WHAT THIS TASK INVOLVES:
Your task is to extract every line from the material below exactly.

MATERIAL:
━━━━

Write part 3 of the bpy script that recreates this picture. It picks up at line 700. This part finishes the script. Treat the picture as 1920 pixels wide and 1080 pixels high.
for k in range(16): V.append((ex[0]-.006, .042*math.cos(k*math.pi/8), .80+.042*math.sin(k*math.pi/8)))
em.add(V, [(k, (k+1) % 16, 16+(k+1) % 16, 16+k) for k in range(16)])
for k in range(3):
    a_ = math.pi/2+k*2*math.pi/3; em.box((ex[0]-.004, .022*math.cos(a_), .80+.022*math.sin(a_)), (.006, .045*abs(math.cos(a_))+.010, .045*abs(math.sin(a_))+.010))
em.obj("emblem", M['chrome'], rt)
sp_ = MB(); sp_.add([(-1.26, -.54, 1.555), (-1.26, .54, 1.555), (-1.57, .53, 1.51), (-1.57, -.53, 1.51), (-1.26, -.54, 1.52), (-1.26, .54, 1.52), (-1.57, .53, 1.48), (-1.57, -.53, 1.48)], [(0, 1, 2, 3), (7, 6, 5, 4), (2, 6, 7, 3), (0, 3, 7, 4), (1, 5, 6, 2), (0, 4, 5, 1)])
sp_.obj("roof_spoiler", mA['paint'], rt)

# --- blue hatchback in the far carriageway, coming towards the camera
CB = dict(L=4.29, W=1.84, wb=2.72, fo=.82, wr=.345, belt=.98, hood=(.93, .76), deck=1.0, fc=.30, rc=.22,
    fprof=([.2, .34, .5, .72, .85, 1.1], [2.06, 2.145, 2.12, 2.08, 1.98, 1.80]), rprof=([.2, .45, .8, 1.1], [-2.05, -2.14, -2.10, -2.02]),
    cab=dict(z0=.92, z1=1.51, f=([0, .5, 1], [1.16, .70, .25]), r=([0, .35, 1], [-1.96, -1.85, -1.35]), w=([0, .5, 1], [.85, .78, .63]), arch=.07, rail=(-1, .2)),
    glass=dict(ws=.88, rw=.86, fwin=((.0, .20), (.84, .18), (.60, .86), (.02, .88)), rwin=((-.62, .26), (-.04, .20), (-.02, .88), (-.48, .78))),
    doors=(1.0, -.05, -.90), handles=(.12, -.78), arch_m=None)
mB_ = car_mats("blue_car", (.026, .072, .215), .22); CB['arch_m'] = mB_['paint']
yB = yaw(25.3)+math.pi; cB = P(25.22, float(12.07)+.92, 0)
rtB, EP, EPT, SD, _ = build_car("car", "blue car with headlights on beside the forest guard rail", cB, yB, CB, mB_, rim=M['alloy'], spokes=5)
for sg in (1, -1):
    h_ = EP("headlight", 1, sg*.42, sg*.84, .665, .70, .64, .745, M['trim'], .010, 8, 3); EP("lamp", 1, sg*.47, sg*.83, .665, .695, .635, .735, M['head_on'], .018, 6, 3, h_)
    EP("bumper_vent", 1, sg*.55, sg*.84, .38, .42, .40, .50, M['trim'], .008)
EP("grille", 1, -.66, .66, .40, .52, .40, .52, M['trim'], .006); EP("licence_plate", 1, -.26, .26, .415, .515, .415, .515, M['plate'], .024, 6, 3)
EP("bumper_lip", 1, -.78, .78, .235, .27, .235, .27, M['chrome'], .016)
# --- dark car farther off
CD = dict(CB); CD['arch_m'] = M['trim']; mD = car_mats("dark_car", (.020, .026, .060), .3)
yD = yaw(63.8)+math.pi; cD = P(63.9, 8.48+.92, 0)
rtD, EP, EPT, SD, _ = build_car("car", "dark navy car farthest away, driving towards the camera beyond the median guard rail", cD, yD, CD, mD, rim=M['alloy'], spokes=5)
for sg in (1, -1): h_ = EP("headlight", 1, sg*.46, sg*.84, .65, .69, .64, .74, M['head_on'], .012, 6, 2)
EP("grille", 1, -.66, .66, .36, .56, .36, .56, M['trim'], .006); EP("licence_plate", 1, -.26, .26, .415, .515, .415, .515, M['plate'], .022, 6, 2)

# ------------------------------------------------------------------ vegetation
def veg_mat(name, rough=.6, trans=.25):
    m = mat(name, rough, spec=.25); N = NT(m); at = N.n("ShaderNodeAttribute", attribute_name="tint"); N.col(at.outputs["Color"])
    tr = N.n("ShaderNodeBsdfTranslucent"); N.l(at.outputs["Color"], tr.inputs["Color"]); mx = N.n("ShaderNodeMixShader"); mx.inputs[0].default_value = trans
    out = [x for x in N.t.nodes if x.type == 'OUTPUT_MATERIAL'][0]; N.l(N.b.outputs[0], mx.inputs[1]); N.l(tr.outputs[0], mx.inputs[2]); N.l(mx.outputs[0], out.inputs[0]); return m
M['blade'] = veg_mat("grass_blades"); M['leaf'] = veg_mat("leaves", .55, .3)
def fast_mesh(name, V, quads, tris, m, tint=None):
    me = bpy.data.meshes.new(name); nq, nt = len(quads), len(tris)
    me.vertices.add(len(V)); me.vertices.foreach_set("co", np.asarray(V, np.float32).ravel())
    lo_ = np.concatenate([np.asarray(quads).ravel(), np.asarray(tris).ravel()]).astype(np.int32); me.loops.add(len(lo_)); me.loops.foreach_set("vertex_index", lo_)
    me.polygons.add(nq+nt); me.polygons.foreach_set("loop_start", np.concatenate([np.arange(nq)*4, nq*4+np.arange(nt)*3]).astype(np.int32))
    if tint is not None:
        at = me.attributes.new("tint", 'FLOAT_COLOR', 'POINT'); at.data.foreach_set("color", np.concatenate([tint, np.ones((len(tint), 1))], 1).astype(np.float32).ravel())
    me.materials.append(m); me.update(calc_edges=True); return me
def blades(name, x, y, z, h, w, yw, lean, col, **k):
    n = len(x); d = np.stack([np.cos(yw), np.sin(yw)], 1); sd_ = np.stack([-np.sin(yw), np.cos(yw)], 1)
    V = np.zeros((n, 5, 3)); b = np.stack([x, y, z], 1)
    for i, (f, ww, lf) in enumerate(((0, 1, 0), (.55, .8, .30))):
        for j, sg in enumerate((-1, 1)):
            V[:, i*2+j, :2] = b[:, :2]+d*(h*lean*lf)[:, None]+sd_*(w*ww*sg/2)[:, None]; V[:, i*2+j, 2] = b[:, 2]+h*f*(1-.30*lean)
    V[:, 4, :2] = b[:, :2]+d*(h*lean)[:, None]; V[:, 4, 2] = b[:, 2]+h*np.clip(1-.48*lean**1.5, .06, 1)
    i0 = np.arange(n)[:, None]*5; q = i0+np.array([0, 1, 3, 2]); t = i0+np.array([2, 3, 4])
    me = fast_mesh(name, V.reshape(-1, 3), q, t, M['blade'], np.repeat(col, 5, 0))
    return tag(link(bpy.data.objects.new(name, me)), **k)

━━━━

REPLY:
Write part 3 of the bpy script that recreates this picture. It picks up at line 700. This part finishes the script. Treat the picture as 1920 pixels wide and 1080 pixels high.
for k in range(16): V.append((ex[0]-.006, .042*math.cos(k*math.pi/8), .80+.042*math.sin(k*math.pi/8)))
em.add(V, [(k, (k+1) % 16, 16+(k+1) % 16, 16+k) for k in range(16)])
for k in range(3):
    a_ = math.pi/2+k*2*math.pi/3; em.box((ex[0]-.004, .022*math.cos(a_), .80+.022*math.sin(a_)), (.006, .045*abs(math.cos(a_))+.010, .045*abs(math.sin(a_))+.010))
em.obj("emblem", M['chrome'], rt)
sp_ = MB(); sp_.add([(-1.26, -.54, 1.555), (-1.26, .54, 1.555), (-1.57, .53, 1.51), (-1.57, -.53, 1.51), (-1.26, -.54, 1.52), (-1.26, .54, 1.52), (-1.57, .53, 1.48), (-1.57, -.53, 1.48)], [(0, 1, 2, 3), (7, 6, 5, 4), (2, 6, 7, 3), (0, 3, 7, 4), (1, 5, 6, 2), (0, 4, 5, 1)])
sp_.obj("roof_spoiler", mA['paint'], rt)

# --- blue hatchback in the far carriageway, coming towards the camera
CB = dict(L=4.29, W=1.84, wb=2.72, fo=.82, wr=.345, belt=.98, hood=(.93, .76), deck=1.0, fc=.30, rc=.22,
    fprof=([.2, .34, .5, .72, .85, 1.1], [2.06, 2.145, 2.12, 2.08, 1.98, 1.80]), rprof=([.2, .45, .8, 1.1], [-2.05, -2.14, -2.10, -2.02]),
    cab=dict(z0=.92, z1=1.51, f=([0, .5, 1], [1.16, .70, .25]), r=([0, .35, 1], [-1.96, -1.85, -1.35]), w=([0, .5, 1], [.85, .78, .63]), arch=.07, rail=(-1, .2)),
    glass=dict(ws=.88, rw=.86, fwin=((.0, .20), (.84, .18), (.60, .86), (.02, .88)), rwin=((-.62, .26), (-.04, .20), (-.02, .88), (-.48, .78))),
    doors=(1.0, -.05, -.90), handles=(.12, -.78), arch_m=None)
mB_ = car_mats("blue_car", (.026, .072, .215), .22); CB['arch_m'] = mB_['paint']
yB = yaw(25.3)+math.pi; cB = P(25.22, float(12.07)+.92, 0)
rtB, EP, EPT, SD, _ = build_car("car", "blue car with headlights on beside the forest guard rail", cB, yB, CB, mB_, rim=M['alloy'], spokes=5)
for sg in (1, -1):
    h_ = EP("headlight", 1, sg*.42, sg*.84, .665, .70, .64, .745, M['trim'], .010, 8, 3); EP("lamp", 1, sg*.47, sg*.83, .665, .695, .635, .735, M['head_on'], .018, 6, 3, h_)
    EP("bumper_vent", 1, sg*.55, sg*.84, .38, .42, .40, .50, M['trim'], .008)
EP("grille", 1, -.66, .66, .40, .52, .40, .52, M['trim'], .006); EP("licence_plate", 1, -.26, .26, .415, .515, .415, .515, M['plate'], .024, 6, 3)
EP("bumper_lip", 1, -.78, .78, .235, .27, .235, .27, M['chrome'], .016)
# --- dark car farther off
CD = dict(CB); CD['arch_m'] = M['trim']; mD = car_mats("dark_car", (.020, .026, .060), .3)
yD = yaw(63.8)+math.pi; cD = P(63.9, 8.48+.92, 0)
rtD, EP, EPT, SD, _ = build_car("car", "dark navy car farthest away, driving towards the camera beyond the median guard rail", cD, yD, CD, mD, rim=M['alloy'], spokes=5)
for sg in (1, -1): h_ = EP("headlight", 1, sg*.46, sg*.84, .65, .69, .64, .74, M['head_on'], .012, 6, 2)
EP("grille", 1, -.66, .66, .36, .56, .36, .56, M['trim'], .006); EP("licence_plate", 1, -.26, .26, .415, .515, .415, .515, M['plate'], .022, 6, 2)

# ------------------------------------------------------------------ vegetation
def veg_mat(name, rough=.6, trans=.25):
    m = mat(name, rough, spec=.25); N = NT(m); at = N.n("ShaderNodeAttribute", attribute_name="tint"); N.col(at.outputs["Color"])
    tr = N.n("ShaderNodeBsdfTranslucent"); N.l(at.outputs["Color"], tr.inputs["Color"]); mx = N.n("ShaderNodeMixShader"); mx.inputs[0].default_value = trans
    out = [x for x in N.t.nodes if x.type == 'OUTPUT_MATERIAL'][0]; N.l(N.b.outputs[0], mx.inputs[1]); N.l(tr.outputs[0], mx.inputs[2]); N.l(mx.outputs[0], out.inputs[0]); return m
M['blade'] = veg_mat("grass_blades"); M['leaf'] = veg_mat("leaves", .55, .3)
def fast_mesh(name, V, quads, tris, m, tint=None):
    me = bpy.data.meshes.new(name); nq, nt = len(quads), len(tris)
    me.vertices.add(len(V)); me.vertices.foreach_set("co", np.asarray(V, np.float32).ravel())
    lo_ = np.concatenate([np.asarray(quads).ravel(), np.asarray(tris).ravel()]).astype(np.int32); me.loops.add(len(lo_)); me.loops.foreach_set("vertex_index", lo_)
    me.polygons.add(nq+nt); me.polygons.foreach_set("loop_start", np.concatenate([np.arange(nq)*4, nq*4+np.arange(nt)*3]).astype(np.int32))
    if tint is not None:
        at = me.attributes.new("tint", 'FLOAT_COLOR', 'POINT'); at.data.foreach_set("color", np.concatenate([tint, np.ones((len(tint), 1))], 1).astype(np.float32).ravel())
    me.materials.append(m); me.update(calc_edges=True); return me
def blades(name, x, y, z, h, w, yw, lean, col, **k):
    n = len(x); d = np.stack([np.cos(yw), np.sin(yw)], 1); sd_ = np.stack([-np.sin(yw), np.cos(yw)], 1)
    V = np.zeros((n, 5, 3)); b = np.stack([x, y, z], 1)
    for i, (f, ww, lf) in enumerate(((0, 1, 0), (.55, .8, .30))):
        for j, sg in enumerate((-1, 1)):
            V[:, i*2+j, :2] = b[:, :2]+d*(h*lean*lf)[:, None]+sd_*(w*ww*sg/2)[:, None]; V[:, i*2+j, 2] = b[:, 2]+h*f*(1-.30*lean)
    V[:, 4, :2] = b[:, :2]+d*(h*lean)[:, None]; V[:, 4, 2] = b[:, 2]+h*np.clip(1-.48*lean**1.5, .06, 1)
    i0 = np.arange(n)[:, None]*5; q = i0+np.array([0, 1, 3, 2]); t = i0+np.array([2, 3, 4])
    me = fast_mesh(name, V.reshape(-1, 3), q, t, M['blade'], np.repeat(col, 5, 0))
    return tag(link(bpy.data.objects.new(name, me)), **k)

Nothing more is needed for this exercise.